85 —      Uma vez que os dados conservados incluem a localização da fonte e do destinatário de uma comunicação, qualquer pessoa que efetue ou recebe uma comunicação no âmbito de uma manifestação poderá ser facilmente identificada graças aos dados conservados. A este respeito, Marc Goodman, especialista do FBI e da Interpol no domínio dos riscos ligados às novas tecnologias, relata que, num passado recente, o Governo ucraniano, por ocasião de uma manifestação da oposição, procedeu à identificação de todos os telefones móveis localizados perto de confrontos de rua entre as forças da ordem e os opositores ao governo. Todos estes telefones receberam, então, uma mensagem que o autor descreveu como sendo possivelmente a mensagem mais «orweliana» jamais enviada por um governo: «Caro assinante, foi registado como tendo participado num grave incidente de ordem pública» (Goodman, M.,Future Crimes, Anchor Books, New York, 2016, p. 153, tradução livre). V. igualmente Conselho dos Direitos do Homem das Nações Unidas, relatório do relator especial sobre a promoção e a proteção do direito à liberdade de opinião e de expressão, 17 de abril de 2013, A/HRC/23/40, n.o 75, e Conselho dos Direitos Humanos das Nações Unidas, relatório do Alto‑Comissariado das Nações Unidas para os Direitos Humanos sobre o direito à vida privada na era digital, 30 de junho de 2014, A/HRC/27/37, n.o 3.

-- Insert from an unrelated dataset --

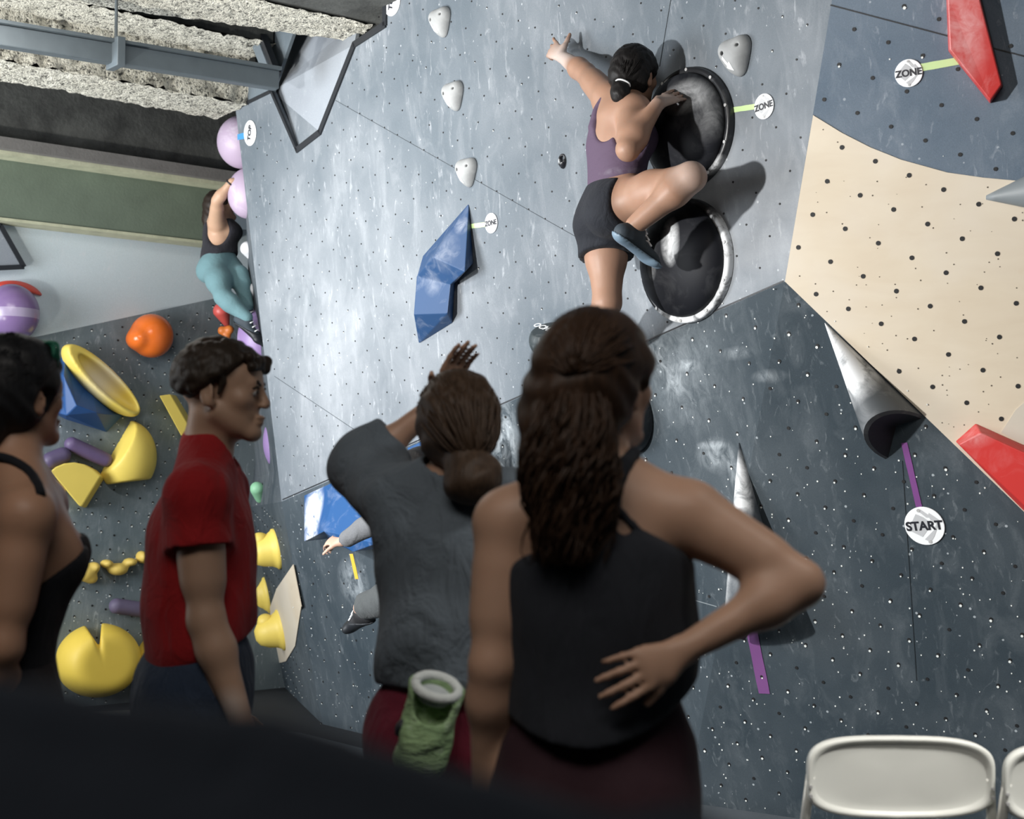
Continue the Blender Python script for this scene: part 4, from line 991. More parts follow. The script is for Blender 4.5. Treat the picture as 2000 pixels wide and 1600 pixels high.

86 —      V., a este respeito, Conselho dos Direitos Humanos das Nações Unidas, relatório do Alto‑Comissariado das Nações Unidas para os Direitos Humanos sobre o direito à vida privada na era digital, 30 de junho de 2014, A/HRC/27/37, n.o 19: «Na mesma ordem de ideias, há quem alegue que a interceção − ou a recolha − de dados numa comunicação, e já não o conteúdo da comunicação, não constitui, por si só, uma interferência na vida privada. Ora, do ponto de vista do direito à vida privada, esta distinção não é convincente. Os agregadores de informação comummente designados ‘metadados’ podem dar indicações sobre a conduta de um individuo, as suas relações sociais, as suas preferências privadas e a sua identidade que vão muito além do que é obtido através do acesso ao conteúdo de uma comunicação privada» (o sublinhado é nosso). V., igualmente, Assembleia‑Geral das Nações Unidas, relatório do relator especial sobre a promoção e a proteção dos direitos do homem e das liberdades fundamentais na luta contra o terrorismo, 23 de setembro de 2014, A/69/397, n.o 53.


87 —      V., nomeadamente, Conselho dos Direitos do Homem das Nações Unidas, relatório do relator especial sobre a promoção e a proteção do direito à liberdade de opinião e de expressão, 17 de abril de 2013, A/HRC/23/40, n.o 67: «As bases de dados de comunicações tornam‑se vulneráveis ao furto, à fraude e à divulgação acidental».


88 —      V. n.os 178 a 183 das presentes conclusões.